NCFL believes that the family is the start of a lifelong commitment to literacy. Engaging multiple generations in literacy building creates a stronger familial bond and helps keep kids in school, while giving parents the tools they need for higher employment.

4. Room To Read

Room to Read seeks to transform lives of school age children in low income communities around the world by focusing on literacy and gender equality. They work in collaboration with local communities to develop literacy skills and to support girls to complete secondary school to acquire relevant life skills to be independent adults.

5. United Through Reading

United Through Reading connects military families, separated by deployments, through reading. Deployments can be especially hard for kids who don’t know why mom or dad can’t come home. So, UTF found a way bridge the large gap through the love of reading out loud to each other why they’re away.

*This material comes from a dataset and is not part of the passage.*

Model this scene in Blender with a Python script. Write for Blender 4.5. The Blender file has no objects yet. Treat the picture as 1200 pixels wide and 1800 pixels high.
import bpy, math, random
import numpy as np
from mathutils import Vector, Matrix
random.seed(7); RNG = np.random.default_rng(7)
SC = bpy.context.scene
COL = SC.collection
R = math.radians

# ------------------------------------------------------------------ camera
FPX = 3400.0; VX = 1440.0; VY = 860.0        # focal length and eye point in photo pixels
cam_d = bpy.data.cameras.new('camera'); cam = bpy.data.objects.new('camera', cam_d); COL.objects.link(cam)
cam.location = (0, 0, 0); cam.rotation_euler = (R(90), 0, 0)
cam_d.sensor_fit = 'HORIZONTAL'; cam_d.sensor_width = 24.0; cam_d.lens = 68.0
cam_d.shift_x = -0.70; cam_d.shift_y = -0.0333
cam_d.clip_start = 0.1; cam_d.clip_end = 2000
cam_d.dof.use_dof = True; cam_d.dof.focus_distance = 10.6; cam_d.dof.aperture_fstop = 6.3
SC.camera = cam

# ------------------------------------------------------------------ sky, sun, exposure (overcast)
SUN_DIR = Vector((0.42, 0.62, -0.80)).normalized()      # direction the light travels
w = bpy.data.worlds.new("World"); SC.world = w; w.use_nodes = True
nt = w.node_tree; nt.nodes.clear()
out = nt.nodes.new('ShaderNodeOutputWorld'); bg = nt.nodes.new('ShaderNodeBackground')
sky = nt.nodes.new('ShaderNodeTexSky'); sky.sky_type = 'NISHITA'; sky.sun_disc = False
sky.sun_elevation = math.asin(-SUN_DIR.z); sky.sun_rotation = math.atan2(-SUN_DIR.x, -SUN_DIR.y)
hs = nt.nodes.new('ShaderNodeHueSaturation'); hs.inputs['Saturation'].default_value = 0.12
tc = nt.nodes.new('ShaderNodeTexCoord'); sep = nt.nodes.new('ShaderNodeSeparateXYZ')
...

6. Children’s Literacy Initiative

CLI is a non profit that works with Pre-K to 3rd grade teachers to give them the training and tools to improve early literacy so that children can become powerful readers, writers, and thinkers. Their goal is to close the literacy achievement gap between underserved children and their more affluent peers.

7. Project Night Night 

Project Night Night provides “sweet dreams for homeless children.” They donate over 25,000 night night packages each year to homeless children 12 and under who need a concrete and predictable source of security. Each package contains a security blanket, a new (age appropriate) book, and a stuffed animal. By providing these things PNN reduces trauma and enhances emotional well being in the children they serve.

8. Megaphone Magazine

For Vancouver and Victoria BC readers: definitely check out Megaphone Magazine. It’s a local publication that is completely distributed by homeless and low income vendors. The magazine sells for $2 and the vendors get to keep all of their proceeds. Their website also has a vendor list so you can drive to your nearest vendor and buy a magazine. Non-Vancouver and Victoria residents can give monthly also. Help them fight poverty one magazine at a time.

9. Book Trust

You know how empowering it is to browse and choose your own book. Book Trust does this for low income children. Studies show that children are more likely to read books that they pick out themselves. It gives them a sense of agency and ownership in what they read. They also partner with local teachers to utilize these books in their curriculum to build healthy habits of reading and learning.

10. World Reader

With low cost technology and culturally relevant titles, World Reader is one of the best book charities that are promoting literacy around the globe. Digital reading, like it or not, has the ability to reach people so many people, by giving them the library in their hands. With educational programs from Pre-K to Adulthood, WR is committed to helping eliminate world illiteracy through education.

11. ProLiteracy

Every adult has the right to literacy, so ProLiteracy develops and promotes literacy in adults, whether it’s migrant adults trying to learn their new language or underprivileged adults who need a step up in their reading skills. Professional programs help adults who struggle with literacy understand job applications, restaurant menus, public transit maps, and so on.

12. The Pajama Program

Pajama Program believes that every child has the right to a good night. With reading centers in Atlanta and NYC, they’re striving to make sure that every child gets a good night sleep routine. They’ve given out pajamas and books to kids since 2001, and have a heavy focus on children in the foster care and adoption system.

13. Girls Write Now

Girls Write Now (New York City) is dedicated to making sure that every girl knows that she has a powerful and meaningful voice. Underserved girls are paired with a professional female writer as a mentor to guide them through the writing process and help them find their voice. The goal is for her to leave high school with a powerful writing portfolio and confidence in her future. You can donate, or if you’re in NYC you can offer to be a mentor.

14. 826 National

826’s goal is “to encourage the exploration of endless possibility through the power of writing” by creating a safe space for children to develop writing skills that helps them pave their own paths forward regardless of circumstance. They also advocate for and support teachers to inspire student engagement. They’re based in nine U.S. cities with several chapters scattered around the U.S. They also have a “pay what you can” online tool for your teacher friends.

15. Literacy for Incarcerated Teens

LIT puts books into the hands of youth 8–17 who are incarcerated and are living in the New York Juvenile Detention System. LIT also provides age appropriate literacy programs and brings in authors for readings in order to encourage and maintain enthusiasm for reading in these young people.

Whichever of these book charities you choose, you know that you’re going to be making a positive impact on someone’s life. And that is the best kind of gift to give.